Montgomery amid the broader struggle for civil rights
Lawrence-Sanders says it’s important to understand the Montgomery bus boycott in the scope of the larger Civil Rights Movement in the 1950s.
“At the time, we’re just about one year in time removed from the Brown vs. The Board case, which sets off initial school desegregation battles. In my African American history course, I try to make clear (the idea) that ‘The Supreme Court decides it, but it is not decided,’” she says. “There is not a single moment where all of the schools in the South have abandoned segregation; there are multiple local battles for the next two decades or so.”
“We know from images at the time how violent some of those battles became in Little Rock, Arkansas, and in Mississippi and other places.
And then, just months before the Montgomery Bus Boycott began, Emmett Till, a 14-year-old Black boy from Chicago was abducted and lynched after allegedly flirting with a young white woman while visiting family in rural Mississippi, in violation of Southern societal norms at the time.
The brutality of Till’s slaying and the acquittal of the men charged with his murder drew international attention to the long history of lynching in the South in particular, Lawrence-Sanders says. What’s more, Till’s murder laid bare the limitations of U.S. democracy at a time when the United States was engaged in a Cold War with the Soviet Union, where America was portraying itself as the home of liberty and justice, she adds.
“I think the Cold War context is really important, as international media actually picks up what is happening in the United States surrounding the lynchings and murder of Black people and Black children,” Lawrence-Sanders says. “Emmett’s mother’s decision to have an open casket to show what happened to him is a turning point, I think, for some people who may have been unaware of the brutality of the violence of the Jim Crow South.

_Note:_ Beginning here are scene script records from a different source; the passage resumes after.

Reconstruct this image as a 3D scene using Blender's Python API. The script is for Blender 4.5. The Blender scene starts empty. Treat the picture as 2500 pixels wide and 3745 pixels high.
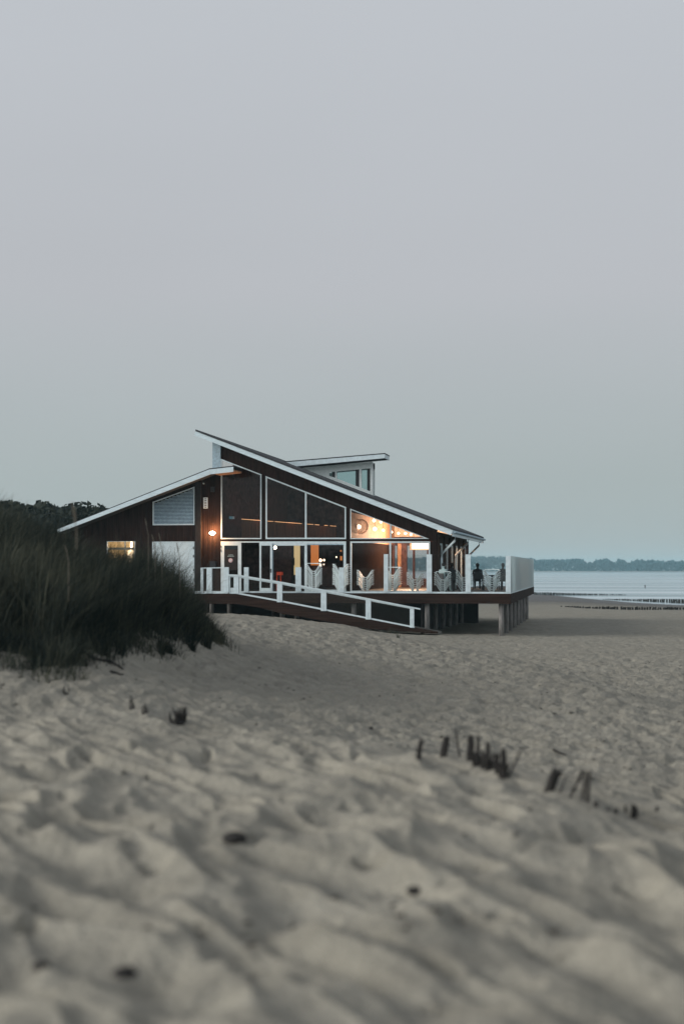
import bpy, math, random
import numpy as np
from mathutils import Vector, Matrix, noise as mnoise
R = math.radians
SC = bpy.context.scene
COL = SC.collection
random.seed(7)
rng = np.random.default_rng(7)

# ------------------------------------------------------------------ camera
EYE = 4.5                       # height of the lens above the sea (sea = 0)
F = 5202.0                      # 50 mm lens on a 36 mm tall frame, in photo pixels
PSI = math.atan(920 / F)        # camera turned left of the facade's normal
cam = bpy.data.cameras.new('camera')
cam.sensor_fit = 'VERTICAL'; cam.sensor_height = 36; cam.sensor_width = 24; cam.lens = 50
cam.shift_y = 205 / 3745
cam.clip_start = 0.1; cam.clip_end = 12000
cam.dof.use_dof = True; cam.dof.focus_distance = 64; cam.dof.aperture_fstop = .95
camo = bpy.data.objects.new('camera', cam); COL.objects.link(camo)
camo.location = (0, 0, EYE); camo.rotation_euler = (R(90), 0, PSI)
SC.camera = camo

# ------------------------------------------------------------------ sky, dusk light, exposure
SUN_EL, SUN_AZ = 20, -112       # low glow behind the camera, to the left
w = bpy.data.worlds.new('World'); SC.world = w; w.use_nodes = True
nt = w.node_tree; nt.nodes.clear()
n = nt.nodes.new; L = nt.links.new
wo = n('ShaderNodeOutputWorld'); bg = n('ShaderNodeBackground')
sky = n('ShaderNodeTexSky'); sky.sky_type = 'NISHITA'; sky.sun_disc = False
sky.sun_elevation = R(SUN_EL); sky.sun_rotation = R(SUN_AZ); sky.air_density = 1.5; sky.dust_density = 3
tc = n('ShaderNodeTexCoord'); sp = n('ShaderNodeSeparateXYZ'); L(tc.outputs['Generated'], sp.inputs[0])
cr = n('ShaderNodeValToRGB'); L(sp.outputs['Z'], cr.inputs[0])
e = cr.color_ramp.elements
e[0].position = 0.0; e[0].color = (4.1, 4.72, 4.78, 1)
e[1].position = 1.0; e[1].color = (1.7, 1.85, 2.2, 1)
for p, c in ((.06, (4.12, 4.70, 4.80)), (.11, (4.38, 4.82, 5.02)), (.19, (4.95, 5.12, 5.45)), (.37, (5.35, 5.6, 5.98)), (.62, (2.9, 3.05, 3.4))):
    q = cr.color_ramp.elements.new(p); q.color = (*c, 1)
nz = n('ShaderNodeTexNoise'); nz.inputs['Scale'].default_value = 2.2; nz.inputs['Detail'].default_value = 2
mp = n('ShaderNodeMapping'); mp.inputs['Scale'].default_value = (1, 1, 3.5); L(tc.outputs['Generated'], mp.inputs[0]); L(mp.outputs[0], nz.inputs[0])
mr = n('ShaderNodeMapRange'); mr.inputs[3].default_value = .95; mr.inputs[4].default_value = 1.05; L(nz.outputs[0], mr.inputs[0])
mul = n('ShaderNodeVectorMath'); mul.operation = 'SCALE'; L(cr.outputs[0], mul.inputs[0]); L(mr.outputs[0], mul.inputs['Scale'])
back = n('ShaderNodeMapRange'); back.interpolation_type = 'SMOOTHSTEP'; back.inputs[1].default_value = .3; back.inputs[2].default_value = -.9; back.inputs[3].default_value = 1; back.inputs[4].default_value = 1.75; L(sp.outputs['Y'], back.inputs[0])
mul2 = n('ShaderNodeVectorMath'); mul2.operation = 'SCALE'; L(mul.outputs[0], mul2.inputs[0]); L(back.outputs[0], mul2.inputs['Scale']); mul = mul2
mix = n('ShaderNodeMixRGB'); mix.inputs[0].default_value = .05; L(mul.outputs[0], mix.inputs[1]); L(sky.outputs[0], mix.inputs[2])
L(mix.outputs[0], bg.inputs[0]); bg.inputs[1].default_value = 0.1; L(bg.outputs[0], wo.inputs[0])
sun = bpy.data.lights.new('sun', 'SUN'); sun.energy = 2.6; sun.angle = R(30); sun.color = (1, .97, .93)
suno = bpy.data.objects.new('sun', sun); COL.objects.link(suno)
ax, el = R(SUN_AZ), R(SUN_EL)
sdir = Vector((math.sin(ax) * math.cos(el), math.cos(ax) * math.cos(el), math.sin(el)))   # towards the glow
suno.rotation_euler = sdir.to_track_quat('Z', 'Y').to_euler()
SC.view_settings.view_transform = 'Standard'; SC.view_settings.look = 'None'
SC.view_settings.exposure = 0; SC.view_settings.gamma = 1
SC.cycles.max_bounces = 8; SC.cycles.transparent_max_bounces = 16; SC.cycles.volume_bounces = 1
SC.cycles.use_denoising = True
SC.cycles.sample_clamp_indirect = 4

# ------------------------------------------------------------------ survey: photo pixel + known distance -> metres
CP, SP = math.cos(PSI), math.sin(PSI)
def ray(px, py):
    u, v = (px - 1250) / F, (2078 - py) / F
    return (-SP + u * CP, CP + u * SP, v)
def PX(px, Y):
    d = ray(px, 0); return d[0] * Y / d[1]
def PZ(px, py, Y):
    d = ray(px, py); return EYE + d[2] * Y / d[1]
def PT(px, py, Y):
    return (PX(px, Y), Y, PZ(px, py, Y))
def at_t(px, t):                 # point on the ground plan at camera depth t
    d = ray(px, 0); return d[0] * t, d[1] * t
def to_cam(x, y):
    t = -SP * x + CP * y
    s = CP * x + SP * y
    return 1250 + F * s / np.maximum(t, .05), t

# ------------------------------------------------------------------ materials
def rgb(c): return (*c, 1)
def mat(name, col, rough=.6, noise=None, spec=.4, bump=None, metal=0, emit=None, planks=None):
    m = bpy.data.materials.new(name); m.use_nodes = True
    t = m.node_tree; b = t.nodes['Principled BSDF']; N = t.nodes.new; K = t.links.new
    b.inputs['Base Color'].default_value = rgb(col); b.inputs['Roughness'].default_value = rough
    b.inputs['Specular IOR Level'].default_value = spec; b.inputs['Metallic'].default_value = metal
    tcn = N('ShaderNodeTexCoord')
    if noise:
        sc, amt = noise[:2]
        nn = N('ShaderNodeTexNoise'); nn.inputs['Scale'].default_value = sc; nn.inputs['Detail'].default_value = 5
        if len(noise) > 2:
            mpp = N('ShaderNodeMapping'); mpp.inputs['Scale'].default_value = noise[2]; K(tcn.outputs['Object'], mpp.inputs[0]); K(mpp.outputs[0], nn.inputs[0])
        else: K(tcn.outputs['Object'], nn.inputs[0])
        r = N('ShaderNodeValToRGB'); K(nn.outputs[0], r.inputs[0])
        r.color_ramp.elements[0].position = .3; r.color_ramp.elements[1].position = .72
        r.color_ramp.elements[0].color = rgb([max(0, c * (1 - amt)) for c in col]); r.color_ramp.elements[1].color = rgb([min(1, c * (1 + amt)) for c in col])
        out = r.outputs[0]
        if planks:
            wv = N('ShaderNodeTexWave'); wv.bands_direction = 'X'; wv.inputs['Scale'].default_value = planks; wv.inputs['Distortion'].default_value = 0
            K(tcn.outputs['Object'], wv.inputs[0])
            rr = N('ShaderNodeValToRGB'); rr.color_ramp.elements[0].position = .0; rr.color_ramp.elements[1].position = .16
            rr.color_ramp.elements[0].color = (.25, .25, .25, 1); rr.color_ramp.elements[1].color = (1, 1, 1, 1); K(wv.outputs[0], rr.inputs[0])
            bp = N('ShaderNodeBump'); bp.inputs['Distance'].default_value = .01; K(rr.outputs[0], bp.inputs['Height']); K(bp.outputs[0], b.inputs['Normal'])
            mm = N('ShaderNodeMixRGB'); mm.blend_type = 'MULTIPLY'; mm.inputs[0].default_value = .6; K(out, mm.inputs[1]); K(rr.outputs[0], mm.inputs[2]); out = mm.outputs[0]
        K(out, b.inputs['Base Color'])
    if bump:
        bn = N('ShaderNodeTexNoise'); bn.inputs['Scale'].default_value = bump[0]; bn.inputs['Detail'].default_value = 6; K(tcn.outputs['Object'], bn.inputs[0])
        bb = N('ShaderNodeBump'); bb.inputs['Strength'].default_value = bump[1]; bb.inputs['Distance'].default_value = bump[2]; K(bn.outputs[0], bb.inputs['Height']); K(bb.outputs[0], b.inputs['Normal'])
    if emit:
        b.inputs['Emission Color'].default_value = rgb(emit[0]); b.inputs['Emission Strength'].default_value = emit[1]
    return m
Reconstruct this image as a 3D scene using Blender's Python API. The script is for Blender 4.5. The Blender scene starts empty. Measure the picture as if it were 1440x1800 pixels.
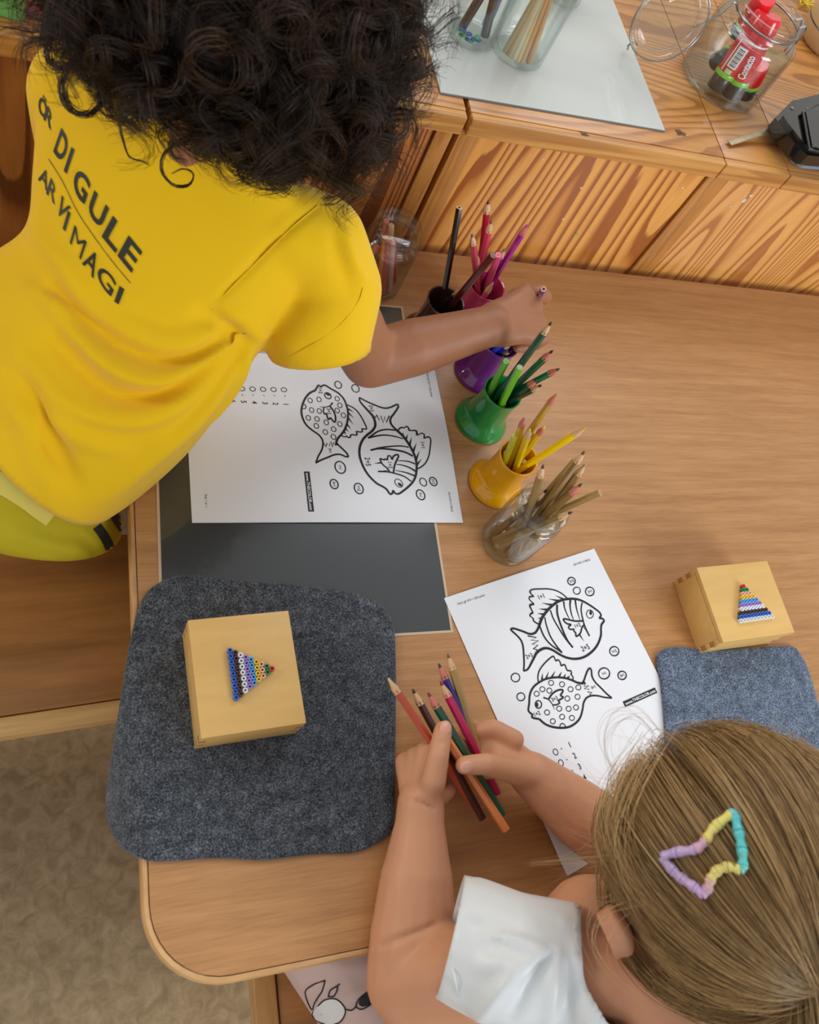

“The fact that the men that are charged with his murder are acquitted was not a surprise to most people who were familiar with the Jim Crow legal system, but it may have been shocking to those people seeing it for the first time.”
It was against that backdrop that civil rights activists pushed for desegregated busing in Montgomery, often facing intimidation, violence and arrests, Lawrence-Sanders notes. It bears mentioning 70 years later that there was no guarantee their efforts would ultimately prove successful, she adds.
Victory in Montgomery comes at a cost

Handwritten reflections from Rosa Parks on her arrest.
Click to see full document.
On June 5, 1956, a Montgomery federal court ruled that any law requiring racially segregated seating on buses violated the 14th Amendment to the Constitution, which guarantees all citizens—regardless of race—equal rights under state and federal laws. The city appealed that ruling, but on Dec. 20, 1956, the Supreme Court upheld the lower court’s ruling.
Montgomery’s buses were officially integrated the next day.
Lawrence-Sanders says the success of the Montgomery boycott is now seen as one of the first successful mass protests on behalf of civil rights in the United States, setting the stage for successive actions to bring about legal protections for African Americans. It also resulted in Martin Luther King Jr. becoming a national civil rights leader and solidifying his commitment to nonviolent resistance, she notes.
At the same time, Lawrence-Sanders says it’s important to recognize that there was a cost to be paid for the people who participated in the Civil Rights Movement.
“Activism was never glamorous, protests like sit-ins were disruptive and unpopular at the time,” she says. “Activists faced danger and hostility. We praise them now, but they weren’t celebrated then. We fail to recognize that many people involved in the Civil Rights Movement either died young or struggled for the rest of their lives.”
A number of civil rights leaders had their homes bombed or were killed for their activism, including King. As for Parks, she and her husband moved to Detroit in 1957 after they both lost their jobs and she received death threats.
“She never stops being an activist, though,” Lawrence-Sanders says. “She was involved in the Black Power movement in Detroit, in the anti-apartheid movement and pan-African causes well into the 1980s and 1990s. Like a lot of activists then and now, Rosa Parks protested segregation, sexual violence, unjust imprisonment and apartheid; she understood that solving one issue didn’t end the struggle.”
Parks was later recognized for her efforts, receiving the Congressional Gold Medal in 1992—the highest honor the nation bestows on citizens. At the same time, Lawrence-Sanders says that Parks spent her last years in near poverty, living in a modest Detroit apartment and at one point facing eviction before a rich benefactor came to her aid.
An enduring legacy for civil rights
Lawrence-Sanders says that when she teaches students about the Civil Rights Movement, she instructs them to avoid the trap of seeing those leaders one-dimensionally, in that one moment of their lives.
“History tends to freeze these activists in these celebrated moments, like Rosa Parks in 1955—but she lived for 50 more years and never stopped being an activist,” Lawrence-Sanders says. “The most important part of Rosa Parks’ legacy is her long life of activism—not just the one act we all know about. She made a decision that ignited one of the most important acts of civil disobedience in U.S. history—and then she kept fighting for justice for five decades more.”